During her lecture, Graves also spoke of how everyone can spread the message about Humanics to inform those who don’t know about the philosophy by wearing shirts she had made for the occasion.  The shirts, yellow with red lettering, read “Ask me about Humanics” on the front, and hold a slogan on the back with a logo that emphasizes Springfield College.  The slogan, “It’s not about me, it’s about we” reiterates the importance of sharing the Humanics lifestyle with others.  The slogan surrounds a logo of 10 people that form a triangle with one person representing a leader talking about Humanics and spreading the word to others.

To conclude, Graves read a poem that has inspired her in the past, Living A Life That Matters by Michael Josephson.  The poem itself states itself that “It will not matter what you owned or what you were owed,” but that “What will matter is not your competence, but your character.”
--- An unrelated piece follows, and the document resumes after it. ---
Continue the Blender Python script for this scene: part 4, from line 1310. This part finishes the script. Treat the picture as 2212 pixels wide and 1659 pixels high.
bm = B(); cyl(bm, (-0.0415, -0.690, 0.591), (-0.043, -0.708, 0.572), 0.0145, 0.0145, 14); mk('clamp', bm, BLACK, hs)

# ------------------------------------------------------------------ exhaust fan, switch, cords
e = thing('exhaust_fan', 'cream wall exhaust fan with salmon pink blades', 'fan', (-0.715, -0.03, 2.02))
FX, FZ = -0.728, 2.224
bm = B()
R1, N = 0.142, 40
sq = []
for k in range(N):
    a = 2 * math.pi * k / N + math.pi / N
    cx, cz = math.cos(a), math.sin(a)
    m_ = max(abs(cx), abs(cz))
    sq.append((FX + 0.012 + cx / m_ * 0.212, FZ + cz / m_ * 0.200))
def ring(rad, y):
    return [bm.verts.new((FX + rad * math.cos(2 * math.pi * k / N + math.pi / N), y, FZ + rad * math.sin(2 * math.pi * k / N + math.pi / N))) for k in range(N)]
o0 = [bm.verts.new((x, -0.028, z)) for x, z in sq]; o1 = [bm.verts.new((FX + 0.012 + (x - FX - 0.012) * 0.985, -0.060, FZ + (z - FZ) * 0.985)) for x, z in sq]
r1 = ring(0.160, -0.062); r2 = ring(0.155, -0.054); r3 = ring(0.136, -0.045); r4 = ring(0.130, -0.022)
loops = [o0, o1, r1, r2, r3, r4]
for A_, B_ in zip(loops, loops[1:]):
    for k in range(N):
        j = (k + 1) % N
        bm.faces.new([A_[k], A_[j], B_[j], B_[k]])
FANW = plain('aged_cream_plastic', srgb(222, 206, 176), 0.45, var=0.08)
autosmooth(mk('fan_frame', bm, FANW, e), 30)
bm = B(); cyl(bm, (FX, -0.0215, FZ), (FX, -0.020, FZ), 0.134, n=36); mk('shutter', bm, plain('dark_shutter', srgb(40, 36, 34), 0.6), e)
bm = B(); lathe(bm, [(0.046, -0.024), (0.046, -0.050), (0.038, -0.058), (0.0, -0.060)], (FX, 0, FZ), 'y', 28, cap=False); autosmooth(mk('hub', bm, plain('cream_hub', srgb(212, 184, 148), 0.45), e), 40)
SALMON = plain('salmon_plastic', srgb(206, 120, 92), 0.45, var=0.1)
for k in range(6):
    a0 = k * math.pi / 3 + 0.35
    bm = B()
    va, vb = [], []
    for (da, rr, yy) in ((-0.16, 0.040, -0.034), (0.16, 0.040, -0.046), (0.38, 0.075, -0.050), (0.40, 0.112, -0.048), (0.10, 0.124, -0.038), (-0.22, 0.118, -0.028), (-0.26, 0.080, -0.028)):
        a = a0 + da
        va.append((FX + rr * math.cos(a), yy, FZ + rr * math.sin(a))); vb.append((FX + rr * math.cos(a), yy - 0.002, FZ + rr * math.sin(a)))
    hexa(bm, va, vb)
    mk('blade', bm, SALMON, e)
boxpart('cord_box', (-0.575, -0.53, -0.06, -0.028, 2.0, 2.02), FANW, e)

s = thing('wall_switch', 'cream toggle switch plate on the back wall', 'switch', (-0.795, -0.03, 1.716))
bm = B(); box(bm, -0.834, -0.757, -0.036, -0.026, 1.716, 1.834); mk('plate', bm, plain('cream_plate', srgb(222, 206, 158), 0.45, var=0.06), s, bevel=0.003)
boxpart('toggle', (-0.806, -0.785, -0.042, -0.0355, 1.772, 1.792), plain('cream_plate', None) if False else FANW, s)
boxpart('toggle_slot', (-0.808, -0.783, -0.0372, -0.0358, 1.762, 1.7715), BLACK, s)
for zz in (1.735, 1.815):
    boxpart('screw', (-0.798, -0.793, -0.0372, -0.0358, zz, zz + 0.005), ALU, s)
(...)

After the conclusion of Graves’ lecture, Jean Wyld, the vice president for academic affairs, announced Charles “Chuck” Reddington as the Distinguished Springfield Professor of Humanics for the 2012-2013 academic year.  Reddington himself was absolutely flattered by the honor, and puts it in high standing among his other career achievements.

“I was dumbfounded when the dean called me,” said Reddington.  “It’s probably a culmination of all that I’ve put forth into this college over the last 43 years, and to be recognized for it is probably the greatest compliment in my entire life.”

Reddington hasn’t said exactly what he will focus his lecture on for next year. He hinted that there will be an emphasis on the environment.  Meanwhile, as Graves’ year comes to an end, her year will be remembered for her significance towards Humanics, as she joins a long line of Distinguished Professors who have done wonders for extending the message of spirit, mind and body.